With Evocación, De Solaun offered the first glimpses of his way of being and playing the piano, devoid of showiness, immersed in technique, and possessing controlled pyrotechnics that delighted in the embellishment of melody but also in the exposition of a generous chromatic palette, in the colors that Albéniz dispatched in this and many other parts of the work. With Rondeña, there were sparks but also, and it is rare on this page, a certain point of severity and parsimony in the pedal that gave it an unexpected veneer, well received. Certainly, his vision of Iberia did not skimp on rubato, much less on the uninhibited character that rhythmically snakes through one piece and another, but nor did it surrender to that openly danceable side.

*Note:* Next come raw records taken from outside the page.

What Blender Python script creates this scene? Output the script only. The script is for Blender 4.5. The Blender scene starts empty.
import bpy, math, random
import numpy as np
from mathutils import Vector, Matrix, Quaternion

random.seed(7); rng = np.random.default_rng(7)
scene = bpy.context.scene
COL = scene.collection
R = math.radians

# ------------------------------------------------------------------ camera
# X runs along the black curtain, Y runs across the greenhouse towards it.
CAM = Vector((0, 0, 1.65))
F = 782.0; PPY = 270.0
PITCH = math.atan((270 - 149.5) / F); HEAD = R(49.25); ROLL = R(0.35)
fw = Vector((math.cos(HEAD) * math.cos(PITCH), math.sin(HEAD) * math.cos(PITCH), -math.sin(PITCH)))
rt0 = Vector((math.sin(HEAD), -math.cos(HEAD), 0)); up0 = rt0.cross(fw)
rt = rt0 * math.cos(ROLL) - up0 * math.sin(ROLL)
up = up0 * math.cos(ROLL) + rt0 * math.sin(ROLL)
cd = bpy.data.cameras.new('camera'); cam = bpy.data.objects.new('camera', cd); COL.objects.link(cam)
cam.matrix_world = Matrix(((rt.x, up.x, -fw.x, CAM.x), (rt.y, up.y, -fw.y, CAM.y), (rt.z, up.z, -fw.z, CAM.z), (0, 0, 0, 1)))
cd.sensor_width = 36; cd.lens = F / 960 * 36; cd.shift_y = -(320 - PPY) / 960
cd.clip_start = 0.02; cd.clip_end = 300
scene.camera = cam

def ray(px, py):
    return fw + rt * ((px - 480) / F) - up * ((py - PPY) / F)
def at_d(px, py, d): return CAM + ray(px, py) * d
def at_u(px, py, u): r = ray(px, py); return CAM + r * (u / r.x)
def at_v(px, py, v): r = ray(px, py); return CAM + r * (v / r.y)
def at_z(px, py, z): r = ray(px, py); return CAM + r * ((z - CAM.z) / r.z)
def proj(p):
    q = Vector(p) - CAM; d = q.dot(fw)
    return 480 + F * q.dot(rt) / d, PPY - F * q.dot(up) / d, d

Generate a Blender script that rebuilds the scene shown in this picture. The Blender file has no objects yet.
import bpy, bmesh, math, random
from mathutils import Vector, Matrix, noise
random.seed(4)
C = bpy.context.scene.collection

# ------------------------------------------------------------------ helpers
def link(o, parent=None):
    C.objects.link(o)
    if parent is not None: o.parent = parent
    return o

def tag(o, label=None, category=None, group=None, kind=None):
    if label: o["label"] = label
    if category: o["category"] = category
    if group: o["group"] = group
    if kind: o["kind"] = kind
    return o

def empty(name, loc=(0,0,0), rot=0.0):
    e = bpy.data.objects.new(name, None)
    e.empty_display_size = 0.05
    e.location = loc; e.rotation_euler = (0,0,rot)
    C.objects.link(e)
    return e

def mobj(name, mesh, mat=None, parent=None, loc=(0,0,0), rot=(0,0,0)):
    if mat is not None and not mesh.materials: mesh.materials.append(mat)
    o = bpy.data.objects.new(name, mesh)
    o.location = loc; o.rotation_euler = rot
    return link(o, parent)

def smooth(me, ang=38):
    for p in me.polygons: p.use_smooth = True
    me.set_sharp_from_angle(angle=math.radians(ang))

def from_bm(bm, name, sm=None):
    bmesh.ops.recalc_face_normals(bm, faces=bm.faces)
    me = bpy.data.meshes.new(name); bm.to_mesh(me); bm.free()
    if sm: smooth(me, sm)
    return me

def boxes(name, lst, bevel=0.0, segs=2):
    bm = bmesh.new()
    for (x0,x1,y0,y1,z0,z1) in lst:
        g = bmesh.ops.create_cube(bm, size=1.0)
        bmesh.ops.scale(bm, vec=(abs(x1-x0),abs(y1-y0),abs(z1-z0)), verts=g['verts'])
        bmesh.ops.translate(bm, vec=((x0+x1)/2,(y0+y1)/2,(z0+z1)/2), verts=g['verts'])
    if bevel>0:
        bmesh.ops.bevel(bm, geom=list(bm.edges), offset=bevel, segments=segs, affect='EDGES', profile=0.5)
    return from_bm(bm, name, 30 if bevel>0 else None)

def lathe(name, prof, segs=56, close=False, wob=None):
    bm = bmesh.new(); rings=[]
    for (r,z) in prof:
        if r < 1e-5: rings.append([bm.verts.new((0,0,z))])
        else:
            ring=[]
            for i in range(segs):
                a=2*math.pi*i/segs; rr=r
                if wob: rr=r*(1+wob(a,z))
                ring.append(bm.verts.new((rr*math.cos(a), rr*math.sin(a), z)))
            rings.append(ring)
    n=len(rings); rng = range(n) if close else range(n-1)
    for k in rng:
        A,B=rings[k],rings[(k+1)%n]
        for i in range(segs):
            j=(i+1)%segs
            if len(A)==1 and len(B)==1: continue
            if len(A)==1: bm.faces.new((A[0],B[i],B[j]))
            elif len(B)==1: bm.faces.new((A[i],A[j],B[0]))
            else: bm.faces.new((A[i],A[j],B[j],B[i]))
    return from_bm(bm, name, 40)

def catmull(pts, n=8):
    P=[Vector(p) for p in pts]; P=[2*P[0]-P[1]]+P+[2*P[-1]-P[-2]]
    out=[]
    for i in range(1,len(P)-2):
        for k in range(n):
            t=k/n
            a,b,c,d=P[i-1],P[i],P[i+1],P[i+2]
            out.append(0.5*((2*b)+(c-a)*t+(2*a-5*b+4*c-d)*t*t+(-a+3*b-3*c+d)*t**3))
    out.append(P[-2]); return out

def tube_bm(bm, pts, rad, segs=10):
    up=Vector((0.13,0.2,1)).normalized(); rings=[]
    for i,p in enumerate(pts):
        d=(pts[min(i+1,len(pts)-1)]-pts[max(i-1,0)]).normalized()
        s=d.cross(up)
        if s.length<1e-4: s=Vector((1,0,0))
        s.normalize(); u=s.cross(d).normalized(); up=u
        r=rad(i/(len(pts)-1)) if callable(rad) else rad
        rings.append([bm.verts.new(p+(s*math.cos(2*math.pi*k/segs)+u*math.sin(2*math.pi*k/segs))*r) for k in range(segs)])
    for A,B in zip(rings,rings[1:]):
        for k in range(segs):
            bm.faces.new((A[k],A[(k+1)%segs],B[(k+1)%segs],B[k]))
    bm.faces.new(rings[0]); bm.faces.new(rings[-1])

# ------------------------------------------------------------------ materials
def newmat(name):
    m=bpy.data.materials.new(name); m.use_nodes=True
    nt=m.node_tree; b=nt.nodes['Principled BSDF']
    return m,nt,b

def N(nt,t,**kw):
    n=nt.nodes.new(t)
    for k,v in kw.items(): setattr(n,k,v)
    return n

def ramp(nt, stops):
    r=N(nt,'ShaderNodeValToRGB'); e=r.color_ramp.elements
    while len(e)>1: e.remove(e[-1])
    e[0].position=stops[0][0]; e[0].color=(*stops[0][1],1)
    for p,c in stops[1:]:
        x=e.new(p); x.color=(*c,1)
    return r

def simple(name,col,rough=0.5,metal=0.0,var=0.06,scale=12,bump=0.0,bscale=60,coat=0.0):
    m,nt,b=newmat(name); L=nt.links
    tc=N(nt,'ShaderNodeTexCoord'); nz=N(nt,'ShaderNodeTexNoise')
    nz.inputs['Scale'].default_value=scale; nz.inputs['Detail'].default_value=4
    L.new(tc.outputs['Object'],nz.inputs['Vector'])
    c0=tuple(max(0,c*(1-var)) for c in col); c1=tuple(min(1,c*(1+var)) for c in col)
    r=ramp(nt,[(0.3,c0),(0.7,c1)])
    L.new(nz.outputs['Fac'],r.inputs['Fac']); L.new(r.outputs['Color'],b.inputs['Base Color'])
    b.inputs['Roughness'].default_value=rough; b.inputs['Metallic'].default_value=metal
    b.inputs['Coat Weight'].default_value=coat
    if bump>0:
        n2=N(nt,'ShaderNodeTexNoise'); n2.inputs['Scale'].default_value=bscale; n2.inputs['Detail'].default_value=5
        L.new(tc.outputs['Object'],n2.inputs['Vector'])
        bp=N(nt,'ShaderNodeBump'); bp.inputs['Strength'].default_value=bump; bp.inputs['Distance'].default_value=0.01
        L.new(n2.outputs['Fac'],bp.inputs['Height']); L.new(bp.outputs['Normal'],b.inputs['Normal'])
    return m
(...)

For example, in El Puerto, the Basque pianist did not lose the melodic line while knowing how to give intensity, meaning, and argument to the voices that round off the atmosphere here and there.
Turina, in his contributions, does not stray from the keyboard; his is a language that, time and again in his catalog, asserts itself in the quotation, in homage, in rethinking the past perhaps, yes, with the aspiration to thus link himself to it. It is a legitimate path, as it could not be otherwise. As much as any other. And surely, in that obstinate look at what has happened, he finds listeners who feel appealed to by an aesthetic that, already in the first piece of his Homage to Albéniz, Jaén, gave evidence of its sparkling scholasticism. De Solaun interpreted the three works being aware that what interested were the consonances and cascades of notes, the intertextuality, and the melodic sketches. A score like Salamanca is difficult, very much so, to interpret, and in its sounding, it also wants the audience to participate in the applause for the virtuoso who is capable of -satisfactorily- dealing with it. That desire, which at its core is a perception, leads more to the epidermal than to the sanguine, more to the relevance of the notes than to that of the sound, ultimately. But surely, in this labyrinth of counterpoints and motifs, there are those who find form and substance. That's why it's good that it happens; there will always be those who feel that pleasurable tingling in their ears.